What does śmiały mean, and why does it end in -y?
Śmiały means bold or daring. In Polish, adjectives must agree with the noun they modify in gender, number, and case. Here uczeń is masculine singular nominative (the subject), so the adjective takes the masculine-singular-nominative ending -y.
How do you pronounce śmiały uczeń rozwiązał trudny problem?

Polish stress is almost always on the penultimate (second-to-last) syllable. Pronunciation tips:
ś = soft palatal sh ([ɕ])
ł = English w
ą = nasal o ([ɔ̃])
rz = hard zh ([ʐ])
Putting it together with stress marks:
[ˈɕmʲawɨ uˈt͡ʂɛɲ rɔzˈvjɔ̃ʐaw ˈtrudnɨ ˈprɔblɛm]

Why is rozwiązał used instead of rozwiązywał?

Polish has perfective vs. imperfective verbs.

  • rozwiązać (perfective) → rozwiązał = “solved” (completed action once)
  • rozwiązywać (imperfective) → rozwiązywał = “was solving” or “used to solve” (ongoing or repeated)
    Since the sentence describes a single completed event, the perfective rozwiązał is appropriate.
How do you form the past tense in 3rd person singular masculine?

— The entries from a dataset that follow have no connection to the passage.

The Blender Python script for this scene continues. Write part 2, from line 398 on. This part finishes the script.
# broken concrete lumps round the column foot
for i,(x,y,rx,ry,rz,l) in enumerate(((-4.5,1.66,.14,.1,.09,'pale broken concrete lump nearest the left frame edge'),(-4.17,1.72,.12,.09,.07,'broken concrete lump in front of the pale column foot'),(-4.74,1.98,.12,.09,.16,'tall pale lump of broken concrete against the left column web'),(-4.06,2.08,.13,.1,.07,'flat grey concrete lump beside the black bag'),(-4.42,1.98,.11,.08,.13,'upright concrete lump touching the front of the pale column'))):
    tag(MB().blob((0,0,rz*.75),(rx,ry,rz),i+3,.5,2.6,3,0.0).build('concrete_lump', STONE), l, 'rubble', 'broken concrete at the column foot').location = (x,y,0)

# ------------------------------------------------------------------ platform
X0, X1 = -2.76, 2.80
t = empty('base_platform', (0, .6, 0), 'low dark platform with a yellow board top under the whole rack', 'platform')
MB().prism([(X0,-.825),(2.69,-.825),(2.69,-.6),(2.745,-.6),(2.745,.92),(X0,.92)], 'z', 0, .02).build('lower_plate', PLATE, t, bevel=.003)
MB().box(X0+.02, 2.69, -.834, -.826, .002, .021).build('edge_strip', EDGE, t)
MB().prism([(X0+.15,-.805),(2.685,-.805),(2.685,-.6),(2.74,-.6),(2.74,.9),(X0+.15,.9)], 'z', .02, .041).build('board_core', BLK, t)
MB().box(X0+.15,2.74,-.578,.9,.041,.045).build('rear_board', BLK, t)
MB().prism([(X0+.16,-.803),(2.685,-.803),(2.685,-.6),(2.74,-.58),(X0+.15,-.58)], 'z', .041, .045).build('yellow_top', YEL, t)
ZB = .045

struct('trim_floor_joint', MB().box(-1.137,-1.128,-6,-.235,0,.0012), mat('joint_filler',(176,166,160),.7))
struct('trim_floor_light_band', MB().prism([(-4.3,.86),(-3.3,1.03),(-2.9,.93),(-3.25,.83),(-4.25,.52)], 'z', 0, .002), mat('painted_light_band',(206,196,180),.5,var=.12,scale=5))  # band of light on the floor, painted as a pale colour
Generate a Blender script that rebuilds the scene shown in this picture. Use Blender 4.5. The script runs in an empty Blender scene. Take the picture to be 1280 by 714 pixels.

Take the infinitive stem and add the past ending for gender/number:
• Masculine singular: rozwiązał
• Feminine singular: -ła
• Neuter singular: -ło
• Plural masculine-personal: -li
• Plural non-masculine: -ły

Why does trudny problem look like the nominative even though it’s the direct object?
In Polish, masculine inanimate nouns have the same form in the nominative and accusative cases. Since problem is masculine and inanimate, both problem (noun) and trudny (its adjective) remain unchanged.
Why is there no pronoun on (“he”) before rozwiązał?
Verb endings in Polish encode person and number. The ending on rozwiązał already tells you it’s 3rd person singular masculine. Adding on is optional and only used for emphasis or contrast.
What’s the difference between uczeń and student in Polish?

uczeń = a pupil in primary or secondary school
student/studentka = a university (or higher-education) student
They are not interchangeable, because Polish distinguishes school pupils from university students.

How do you turn this into the question “Did the bold student solve the difficult problem?” in Polish?

Add czy at the start or use rising intonation:
Czy śmiały uczeń rozwiązał trudny problem?
Śmiały uczeń rozwiązał trudny problem? (spoken with a question intonation)

How do you negate the sentence, and what happens to the case of trudny problem?

Place nie before the verb and change the object to the genitive case (this is mandatory for negated transitive verbs with masculine inanimate objects):
Śmiały uczeń nie rozwiązał trudnego problemu.
Notice trudny problemtrudnego problemu (genitive singular).

Can you rearrange the word order to emphasize a different part of the sentence?

Yes—Polish is quite flexible thanks to its case endings. For example:
Trudny problem śmiały uczeń rozwiązał. (emphasizes the difficulty of the problem)
Rozwiązał śmiały uczeń trudny problem. (emphasizes the subject’s action)
Despite the shift, case markings keep the meaning clear.